Was für mich den Film auch mit Ihren anderen Arbeiten verbunden hat, war die dokumentarisch genaue Schilderung von Arbeitsabläufen, hier zumal in der Küche…

Das kann ich nicht für mich reklamieren, schon im Roman gibt es ganze Seiten mit genauen Beschreibungen.

Dies ist nicht Ihre erste Fernseharbeit. Haben Sie beim Drehen Unterschiede im Kopf?
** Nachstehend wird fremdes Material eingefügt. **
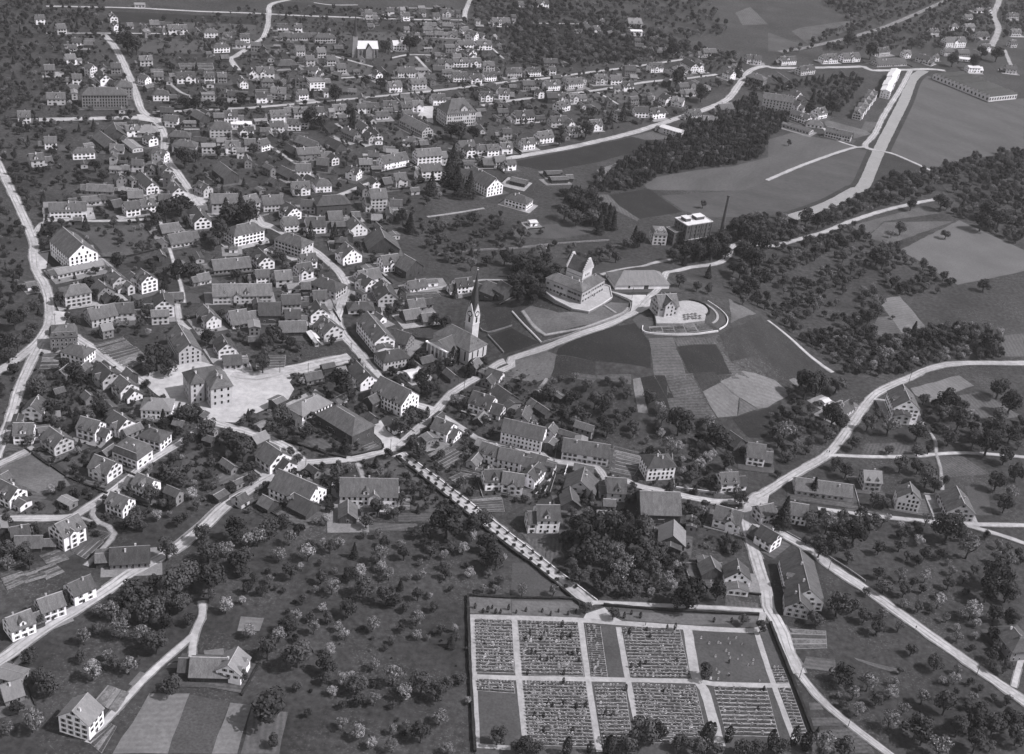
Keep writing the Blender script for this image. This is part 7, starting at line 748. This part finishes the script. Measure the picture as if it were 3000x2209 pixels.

Grundsätzlich denke ich nicht kleiner – abgesehen davon werden die Fernsehgeräte ja auch immer größer. Man muss natürlich auf ein paar Sachen achten, man filmt tendenziell immer größer, damit man die Gesichter besser sieht. Vielleicht muss man die Spannung anders dosieren – beim Fernsehen kann der Zuschauer sich leichter entziehen. »Kruso« war für mich immer der große Abenteuerfilm.

Gab es zu Beginn auch einmal die Überlegung, daraus einen Zweiteiler zu machen?

Nein – ich finde einen Zweiteiler auch immer schwierig von der Spannung. Es war aber schon die Frage, wie packt man das alles in 90 Minuten. Jetzt ist er 100 Minuten geworden und ich bin damit sehr zufrieden.

Was dürfen wir als Nächstes von Ihnen erwarten?

Clemens Meyer und sich sitzen am nächsten Kinostoff, aber das wird dauern. Ich habe einen »Polizeiruf Rostock« geschrieben, den ich aber nicht inszenieren werde. Mit Clemens Meyer habe ich einen »Tatort« für Ulrich Tukur geschrieben, den drehe ich jetzt, er soll im Herbst 2019 ausgestrahlt werden.

Ist da die Auflage: das muss schräg sein?

Das ist keine Auflage, das ist quasi die Einladung.